Rom (epd). Der Jesuitenpater Hans Zollner kritisiert den zögerlichen Umgang mit dem Thema sexueller Missbrauch in der katholischen Kirche in Deutschland. Kirchenverantwortliche hätten „noch immer nicht begriffen, dass es sich um eine Zukunftsfrage handelt“, sagte Zollner, der Mitglied der Päpstlichen Kommission für den Schutz Minderjähriger ist, am Freitag in Rom. Zugleich mahnte er mehr Transparenz an.
Anlass war ein Gespräch mit dem sächsischen Ministerpräsidenten Michael Kretschmer (CDU) und einer Delegation des katholischen Bistums Dresden-Meißen am Donnerstagabend. Zollner ist auch Direktor des Safeguarding-Instituts der päpstlichen Universität Gregoriana in Rom (IADC).
Bei den öffentlichen Äußerungen von Kirchenseite zum Thema sieht er großen Verbesserungsbedarf. Eine seiner größten Sorgen sei, „dass immer nur vom 'Wir' gesprochen wird und kaum vom 'Ich', wenn es um die Übernahme von Verantwortung geht“, sagte Zollner. Deswegen komme es nicht zu personellen Konsequenzen. Es müsse jedoch „alles auf den Tisch“.
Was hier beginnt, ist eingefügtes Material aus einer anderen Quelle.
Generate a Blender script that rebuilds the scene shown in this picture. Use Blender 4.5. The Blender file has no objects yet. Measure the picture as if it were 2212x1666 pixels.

Zugleich mahnte er eine andere Haltung an, nicht nur das Erfüllen von Präventionsstandards. „Bei den Leitlinien sind wir gut aufgestellt, aber das allein ändert nichts daran, ob wir uns den Betroffenen und ihren Anliegen wirklich öffnen“, sagte Zollner: „Das müssen wir wollen, vom Bischof bis zum Gemeindemitglied.“
In Italien sei der sexuelle Missbrauch ebenso wie in anderen Erdteilen noch immer kein gesellschaftliches Thema, sagte er. Er rechne daher in der katholischen Kirche, aber auch in den protestantischen Kirchen wie in anderen Religionen noch mit Jahren oder Jahrzehnten der Auseinandersetzung.